C’est la seule modification importante qui résulte directement du programme d’essais en vol.
Des modifications importantes du même ordre seront effectuées sur le 01 lorsque le prototype britannique reprendra ses vols d’essais en décembre, époque à laquelle le 002 prendra la relève de l’appareil français pour achever les essais de “flutter“.
Nous rappelons que c’est le 7 août que s’est terminée la deuxième phase des essais en vol qui avait débuté avec le 1er vol du 001 à Toulouse le 2 mars, et du 002 à Filton le 4 avril 1969.

Ces essais ont comporté notamment :
– Les conditions de décollage et d’atterrissage,
– Les qualités de vol dans la gamme des vitesses de montée, de présentation et d’évolution en approche,
– Les essais de rallumage et de réchauffe des moteurs à diverses altitudes jusqu’à 12.500 mètres.

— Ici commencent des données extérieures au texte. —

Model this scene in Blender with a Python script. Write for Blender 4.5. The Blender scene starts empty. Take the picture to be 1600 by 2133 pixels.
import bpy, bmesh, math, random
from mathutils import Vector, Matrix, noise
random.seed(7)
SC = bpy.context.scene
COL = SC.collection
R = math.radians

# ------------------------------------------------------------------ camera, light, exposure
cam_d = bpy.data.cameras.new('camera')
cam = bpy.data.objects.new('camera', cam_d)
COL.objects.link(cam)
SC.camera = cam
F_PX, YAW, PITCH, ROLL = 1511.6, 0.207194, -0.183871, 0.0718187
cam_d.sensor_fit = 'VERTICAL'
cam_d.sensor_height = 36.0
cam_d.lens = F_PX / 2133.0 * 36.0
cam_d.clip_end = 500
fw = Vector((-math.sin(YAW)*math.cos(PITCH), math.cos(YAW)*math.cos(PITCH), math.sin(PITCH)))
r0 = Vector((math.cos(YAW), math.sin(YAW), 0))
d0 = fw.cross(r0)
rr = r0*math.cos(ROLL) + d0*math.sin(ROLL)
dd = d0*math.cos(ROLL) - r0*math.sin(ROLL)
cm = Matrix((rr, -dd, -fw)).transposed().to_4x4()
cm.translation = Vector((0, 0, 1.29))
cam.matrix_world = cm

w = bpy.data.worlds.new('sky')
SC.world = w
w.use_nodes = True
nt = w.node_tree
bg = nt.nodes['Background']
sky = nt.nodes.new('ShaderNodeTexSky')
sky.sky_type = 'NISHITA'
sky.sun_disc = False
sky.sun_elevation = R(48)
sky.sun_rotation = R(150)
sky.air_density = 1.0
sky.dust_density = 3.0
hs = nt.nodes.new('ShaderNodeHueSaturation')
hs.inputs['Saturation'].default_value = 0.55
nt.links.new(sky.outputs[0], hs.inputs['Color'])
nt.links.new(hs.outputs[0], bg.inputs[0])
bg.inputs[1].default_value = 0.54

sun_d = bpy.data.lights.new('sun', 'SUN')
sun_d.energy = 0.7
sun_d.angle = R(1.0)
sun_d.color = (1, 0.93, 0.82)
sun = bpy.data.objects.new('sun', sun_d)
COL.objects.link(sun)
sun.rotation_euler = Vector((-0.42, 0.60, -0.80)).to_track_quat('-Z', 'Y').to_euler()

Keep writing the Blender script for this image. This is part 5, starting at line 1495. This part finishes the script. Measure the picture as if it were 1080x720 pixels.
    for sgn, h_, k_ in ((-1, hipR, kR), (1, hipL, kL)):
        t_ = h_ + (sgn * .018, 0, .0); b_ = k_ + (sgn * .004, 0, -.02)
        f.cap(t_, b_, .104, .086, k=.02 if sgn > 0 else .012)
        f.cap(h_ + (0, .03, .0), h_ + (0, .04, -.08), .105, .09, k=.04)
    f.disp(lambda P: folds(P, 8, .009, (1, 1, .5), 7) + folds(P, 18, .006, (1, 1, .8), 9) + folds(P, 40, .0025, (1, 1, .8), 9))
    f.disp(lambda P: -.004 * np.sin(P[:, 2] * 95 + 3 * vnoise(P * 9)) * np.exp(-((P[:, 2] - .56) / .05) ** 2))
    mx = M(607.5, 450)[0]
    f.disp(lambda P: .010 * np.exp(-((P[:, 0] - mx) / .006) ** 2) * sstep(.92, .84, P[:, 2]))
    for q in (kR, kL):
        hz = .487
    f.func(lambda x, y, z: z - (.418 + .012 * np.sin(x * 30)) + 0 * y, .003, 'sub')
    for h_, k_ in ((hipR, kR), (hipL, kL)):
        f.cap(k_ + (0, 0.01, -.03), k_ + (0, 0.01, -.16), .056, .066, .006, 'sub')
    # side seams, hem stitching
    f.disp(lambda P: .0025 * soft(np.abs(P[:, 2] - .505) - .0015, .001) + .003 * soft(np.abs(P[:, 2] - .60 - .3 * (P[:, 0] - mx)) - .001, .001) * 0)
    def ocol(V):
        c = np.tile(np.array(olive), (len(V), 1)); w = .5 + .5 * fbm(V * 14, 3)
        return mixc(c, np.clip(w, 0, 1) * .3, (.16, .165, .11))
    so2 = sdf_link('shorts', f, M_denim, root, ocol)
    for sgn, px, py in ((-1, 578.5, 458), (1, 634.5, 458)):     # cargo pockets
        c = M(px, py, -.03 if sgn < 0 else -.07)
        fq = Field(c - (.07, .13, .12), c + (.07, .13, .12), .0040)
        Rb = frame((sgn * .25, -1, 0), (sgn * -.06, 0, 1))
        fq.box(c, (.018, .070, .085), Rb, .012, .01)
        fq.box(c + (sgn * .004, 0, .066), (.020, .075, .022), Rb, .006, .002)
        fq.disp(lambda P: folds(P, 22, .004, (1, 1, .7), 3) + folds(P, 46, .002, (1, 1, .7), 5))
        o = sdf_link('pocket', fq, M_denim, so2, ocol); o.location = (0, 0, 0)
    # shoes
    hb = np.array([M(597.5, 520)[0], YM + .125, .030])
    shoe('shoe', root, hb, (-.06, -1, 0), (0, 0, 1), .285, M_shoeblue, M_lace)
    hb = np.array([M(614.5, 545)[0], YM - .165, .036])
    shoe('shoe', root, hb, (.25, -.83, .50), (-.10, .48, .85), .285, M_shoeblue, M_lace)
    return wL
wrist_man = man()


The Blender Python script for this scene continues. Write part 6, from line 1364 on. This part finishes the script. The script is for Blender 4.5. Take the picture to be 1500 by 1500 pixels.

– Des essais de fonctionnement de l’ensemble des systèmes
– Des mesures de bruit au voisinage du sol
– L’étude des qualités de vol en subsonique dans toute la gamme des centrages
– L’exploration du domaine des vitesses jusqu’à Mach 0,95.
– L’ensemble du comportement de l’avion jusqu’à la limite du vol transsonique a donc été étudié.

Cinq pilotes d’essais des Sociétés et deux pilotes d’essais des Services Officiels français et Britanniques ont participé à ces essais en qualité de Commandant de bord.
Les 6 et 7 août, les deux avions sont rentrés en atelier.
Le 001 vient d’entamer les vols transsoniques et le 002 poursuivra vers la fin de l’année l’exploration du domaine supersonique.
Les résultats acquis jusqu’ici par les sociétés Sud aviation et British Aircraft Corporation apportent des éléments les plus favorables pour le déroulement du programme complet.